While the new U.S.-Canada-Mexico trade deal brought some signs of relief to American farmers, most of the heartland economy is still suffering from the blow of Donald Trump’s trade war with China.

April Hemmes, who grows soybeans and corn on 1,000 acres in Iowa, locked in prices for half of her soy crop between March and June because of the “rumblings of tariffs.” Then, China’s retaliatory duties hit in July. Now, as harvesting gets underway, the cash offers she’s seeing have dropped below her cost of production.

Hemmes isn’t alone. Across the U.S. farming world, producers are feeling the bite of the trade war, with everything from apricots to sorghum targeted by retaliatory tariffs. The dispute has exacerbated the impact of years-long low prices amid a glut of crops. Farmer profits will drop 13 percent this year to $65.7 billion, the government predicts, leaving growers more dependent on aid.

Here’s a look at some of the ways farmers are suffering:

Soybeans: One of the biggest repercussions of China’s 25 percent duties against American soy shipments is the divergence of price trends between the U.S. and rival exporters in South America.

Demand from China, which is looking for soybeans from everywhere but the U.S., has already driven up premiums for shipments from Brazil. In the meantime, American prices tumbled, and in many areas, cash prices have fallen below where futures are trading.

Sorghum: American farmers planted more than 6 million acres of sorghum this year. While that’s dwarfed by the roughly 89 million seeded with corn, it’s still a major U.S. crop and rings in with bigger acreage than rice or oats.

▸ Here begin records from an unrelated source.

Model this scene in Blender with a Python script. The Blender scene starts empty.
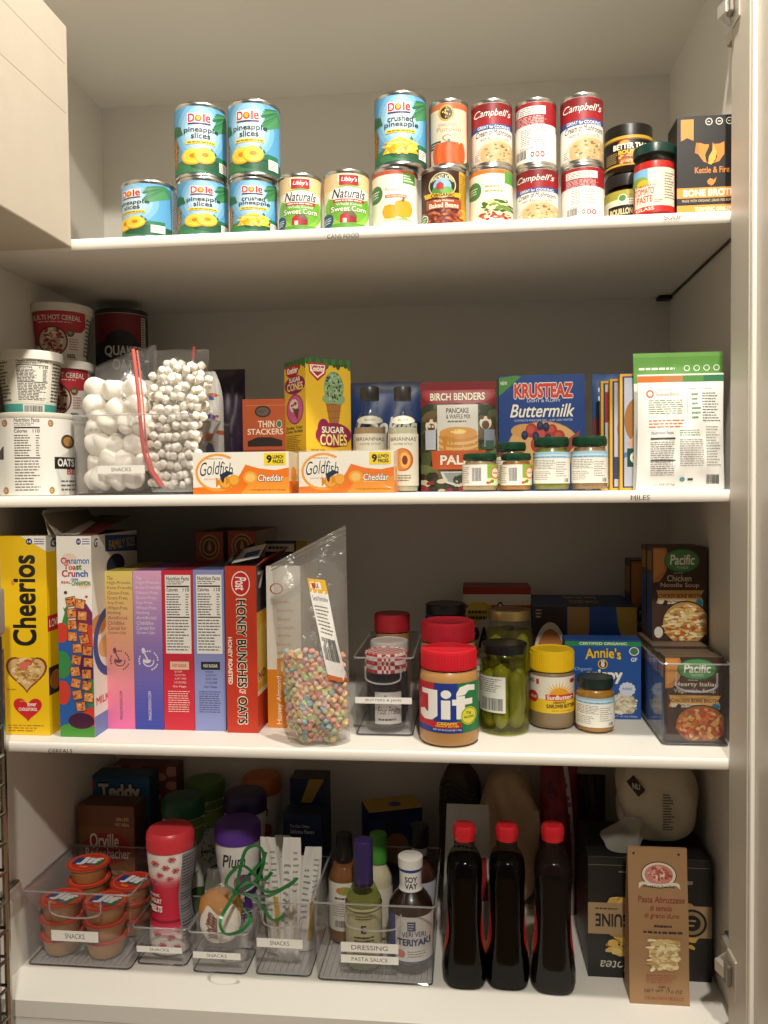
import bpy, bmesh, math, random
from mathutils import Vector, Matrix
random.seed(11)
PI = math.pi
SC = bpy.context.scene
COL = SC.collection
# ---------------------------------------------------------------- camera (world: X along the shelves, Y into the cupboard, Z up)
F = 828.0
CAM = Vector((0, -1.36, 1.45))
yaw, pitch, roll = .1066, .032, -.0101
FW = Vector((-math.sin(yaw)*math.cos(pitch), math.cos(yaw)*math.cos(pitch), -math.sin(pitch)))
RT = Vector((math.cos(yaw), math.sin(yaw), 0)); UP = RT.cross(FW)
RT, UP = math.cos(roll)*RT+math.sin(roll)*UP, -math.sin(roll)*RT+math.cos(roll)*UP
def ray(px, py): return FW+RT*((px-384)/F)+UP*((512-py)/F)
def atY(px, py, Y):
    d = ray(px, py); return CAM+d*((Y-CAM.y)/d.y)
def Xp(px, py, Y): return atY(px, py, Y).x
def Zp(px, py, Y): return atY(px, py, Y).z
def span(x0, x1, py, Y): return Xp(x0, py, Y), Xp(x1, py, Y)
cd = bpy.data.cameras.new('camera'); cam = bpy.data.objects.new('camera', cd); COL.objects.link(cam)
cam.matrix_world = Matrix(((RT.x, UP.x, -FW.x, CAM.x), (RT.y, UP.y, -FW.y, CAM.y), (RT.z, UP.z, -FW.z, CAM.z), (0, 0, 0, 1)))
cd.sensor_fit = 'VERTICAL'; cd.sensor_height = 24; cd.lens = 24*F/1024; cd.clip_start = .02
SC.camera = cam
XL, XR, DEP = -.856, .433, .526
Z1, Z2, Z3, Z4, ZC = 1.45+.425, 1.45-.0124, 1.45-.442, 1.45-.904, 1.45+.888
TH = .019
# ---------------------------------------------------------------- materials
def lin(h):
    o = []
    for i in (0, 2, 4):
        c = int(h[i:i+2], 16)/255
        o.append(c/12.92 if c <= .04045 else ((c+.055)/1.055)**2.4)
    return (o[0], o[1], o[2], 1)
MATS = {}
def mat(col, rough=.5, metal=0.0, bump=0.0, bscale=60, name=None, var=0.0, coat=0.0):
    k = (col, rough, metal, bump, bscale, var, coat)
    if k in MATS: return MATS[k]
    m = bpy.data.materials.new(name or 'print_'+col); m.use_nodes = True
    nt = m.node_tree; b = nt.nodes['Principled BSDF']
    b.inputs['Base Color'].default_value = lin(col); b.inputs['Roughness'].default_value = rough; b.inputs['Metallic'].default_value = metal
    b.inputs['Coat Weight'].default_value = coat
    if bump or var:
        tc = nt.nodes.new('ShaderNodeTexCoord'); nz = nt.nodes.new('ShaderNodeTexNoise'); nz.inputs['Scale'].default_value = bscale
        nz.inputs['Detail'].default_value = 5
        nt.links.new(tc.outputs['Object'], nz.inputs['Vector'])
        if bump:
            bp = nt.nodes.new('ShaderNodeBump'); bp.inputs['Strength'].default_value = bump; bp.inputs['Distance'].default_value = .004
            nt.links.new(nz.outputs['Fac'], bp.inputs['Height']); nt.links.new(bp.outputs['Normal'], b.inputs['Normal'])
        if var:
            mx = nt.nodes.new('ShaderNodeMix'); mx.data_type = 'RGBA'
            c = lin(col); mx.inputs[6].default_value = tuple(x*(1-var) for x in c[:3])+(1,); mx.inputs[7].default_value = tuple(min(1, x*(1+var*.6)) for x in c[:3])+(1,)
            nt.links.new(nz.outputs['Fac'], mx.inputs[0]); nt.links.new(mx.outputs[2], b.inputs['Base Color'])
    MATS[k] = m
    return m
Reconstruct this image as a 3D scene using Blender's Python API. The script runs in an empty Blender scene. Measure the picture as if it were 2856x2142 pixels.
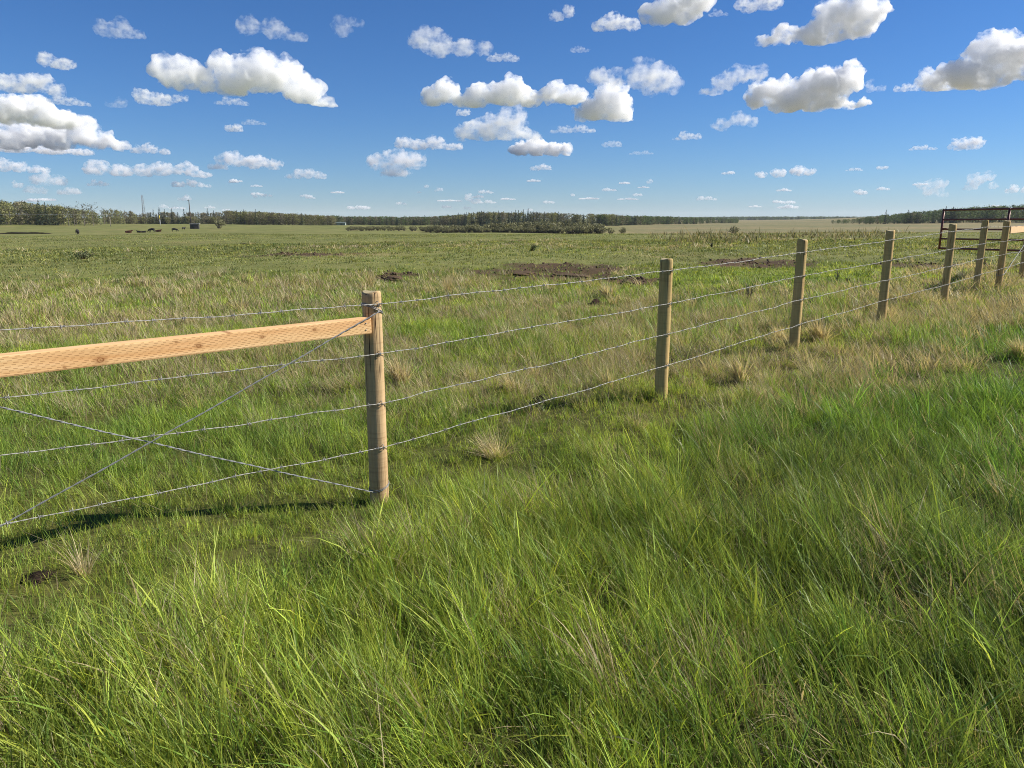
import bpy, bmesh, math, random
import numpy as np
from mathutils import Vector, Matrix, noise as mnoise

random.seed(7)
RNG = np.random.default_rng(11)
SC = bpy.context.scene
COL = SC.collection
PI = math.pi

# ------------------------------------------------------------------ camera numbers
EYE = 1.68
FPX = 2100.0                      # focal length in photograph pixels (2856 wide)
CX, CY = 1428.0, 1071.0
PITCH = math.radians(12.43)
CP, SP = math.cos(PITCH), math.sin(PITCH)


def ray(px, py):
    a, b = (px - CX) / FPX, (py - CY) / FPX
    # camera axes: right (1,0,0), forward (0,CP,-SP), down (0,-SP,-CP)
    return np.array([a, CP - b * SP, -SP - b * CP])


def project(x, y, z):
    dz = z - EYE
    f = y * CP - dz * SP
    d = -y * SP - dz * CP
    return CX + FPX * x / f, CY + FPX * d / f


# ------------------------------------------------------------------ numpy noise
def _h2(ix, iy, s):
    n = (ix * 374761393 + iy * 668265263 + s * 974634777) & 0x7fffffff
    n = ((n ^ (n >> 13)) * 1274126177) & 0x7fffffff
    n = (n ^ (n >> 16)) & 0xffff
    return n / 65535.0


def vnoise(x, y, s=0):
    x = np.asarray(x, float); y = np.asarray(y, float)
    ix, iy = np.floor(x).astype(np.int64), np.floor(y).astype(np.int64)
    fx, fy = x - ix, y - iy
    ux, uy = fx * fx * (3 - 2 * fx), fy * fy * (3 - 2 * fy)
    a, b = _h2(ix, iy, s), _h2(ix + 1, iy, s)
    c, d = _h2(ix, iy + 1, s), _h2(ix + 1, iy + 1, s)
    return (a + (b - a) * ux) * (1 - uy) + (c + (d - c) * ux) * uy


def fbm(x, y, s=0, o=3):
    t, a, n = 0.0, 1.0, 0.0
    for k in range(o):
        t = t + a * vnoise(x * 2 ** k + 17.3 * k, y * 2 ** k - 9.1 * k, s + k)
        n += a; a *= .5
    return t / n


def _h3(ix, iy, iz, s):
    n = (ix * 374761393 + iy * 668265263 + iz * 1440662683 + s * 974634777) & 0x7fffffff
    n = ((n ^ (n >> 13)) * 1274126177) & 0x7fffffff
    return ((n ^ (n >> 16)) & 0xffff) / 65535.0


def vnoise3(p, s=0):
    i = np.floor(p).astype(np.int64); f = p - i
    u = f * f * (3 - 2 * f)
    r = 0
    for dx in (0, 1):
        wx = u[:, 0] if dx else 1 - u[:, 0]
        for dy in (0, 1):
            wy = u[:, 1] if dy else 1 - u[:, 1]
            for dz in (0, 1):
                wz = u[:, 2] if dz else 1 - u[:, 2]
                r = r + wx * wy * wz * _h3(i[:, 0] + dx, i[:, 1] + dy, i[:, 2] + dz, s)
    return r


def sstep(a, b, x):
    t = np.clip((x - a) / (b - a), 0, 1)
    return t * t * (3 - 2 * t)


# ------------------------------------------------------------------ terrain
AZ = np.array([-60, -34, -17, 0, 12, 20, 34, 60.])
TD = np.array([.5, 5, 6.5, 8.5, 10, 12, 14, 20, 26, 40, 60, 90, 130, 200, 320, 500, 650, 1000, 1500, 2500, 9000.])
TZ = np.array([
    [0, 0, 0, 0, 0, 0, 0, 0],
    [0, 0, 0, 0, .02, .03, .03, .03],
    [0, 0, 0, .03, .09, .12, .12, .12],
    [0, 0, 0, .05, .14, .2, .22, .22],
    [0, 0, 0, .05, .17, .27, .30, .3],
    [0, 0, 0, .05, .18, .31, .36, .36],
    [0, 0, 0, .05, .18, .33, .40, .4],
    [0, 0, 0, .05, .18, .33, .42, .4],
    [-.05, -.05, -.02, .02, .15, .3, .40, .4],
    [-.2, -.2, -.1, 0, .1, .2, .35, .35],
    [-.4, -.4, -.25, -.1, .05, .15, .3, .3],
    [-.7, -.7, -.5, -.25, -.05, .05, .25, .2],
    [-1.2, -1.2, -1.0, -.9, -.8, -.6, -.3, -.3],
    [-2.1, -2.1, -2.2, -3, -3, -2.6, -2.3, -2],
    [-3.6, -3.6, -3.8, -4.8, -5, -5, -4.5, -4],
    [-1.6, -1.6, -2.6, -5, -5, -5, -5, -5],
    [1, .5, -4.0, -5, -5, -5, -5, -5],
    [6, 4, -4.8, -5, -5, -5, 0, 4],
    [6, 4, -5, -5, -5, -5, 14, 18],
    [6, 4, -5, -5, -5, -5, 20, 22],
    [6, 4, -5, -5, -5, -5, 20, 22]])
GA = np.linspace(-60, 60, 181)
GL = np.linspace(math.log(.5), math.log(9000), 500)
_tmp = np.array([np.interp(GL, np.log(TD), TZ[:, j]) for j in range(len(AZ))])
GZ = np.array([np.interp(GA, AZ, _tmp[:, k]) for k in range(len(GL))])      # [logD, az]
_k = np.exp(-0.5 * (np.arange(-9, 10) / 4.0) ** 2); _k /= _k.sum()
GZ = np.apply_along_axis(lambda v: np.convolve(np.pad(v, 9, mode='edge'), _k, 'valid'), 0, GZ)
GZ = np.apply_along_axis(lambda v: np.convolve(np.pad(v, 9, mode='edge'), _k, 'valid'), 1, GZ)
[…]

The market has become heavily dependent on shipments to China, where farmers use the plant to feed their hog herds, and moonshiners make it into a whiskey-like liquor called baijiu.

Cash sorghum prices have tumbled at Midwest elevators and ports in the Gulf of Mexico in recent months because of the trade tensions.

Alfalfa: The value of U.S. hay exports reached about $1.5 billion last year, almost quadrupling over the previous two decades, as China became the main destination for the alfalfa variety. The trade war is expected to push prices down 7.5 percent and could cut revenue for alfalfa producers by about $377 million, according to a report from the University of California Agricultural Issues Center in Davis.

Cherries: Included in China’s $60 billion hit list announced last month were shipments of American fruits including apricots, peaches and cherries. The U.S. exports about $13 billion of fruit and tree nuts annually, with about 15 percent of that going to China and Hong Kong, said David Magana and Roland Fumasi, senior analysts at Rabobank, in a September report.

The Trump administration has looked to soften the tariff blow for farmers, with the pledge of about $12 billion in aid. But farmers like Hemmes of Iowa have maintained a steady mantra: “We’d rather have trade than aid,” she said.

“What scares me is that we worked for 35 years to get that China market, and then it’s gone,” said Hemmes, who’s also on the board of directors for the Iowa Soybean Association. “Markets don’t come back. Just to know that we worked for all those years, and then to have it gone, is frustrating to me.”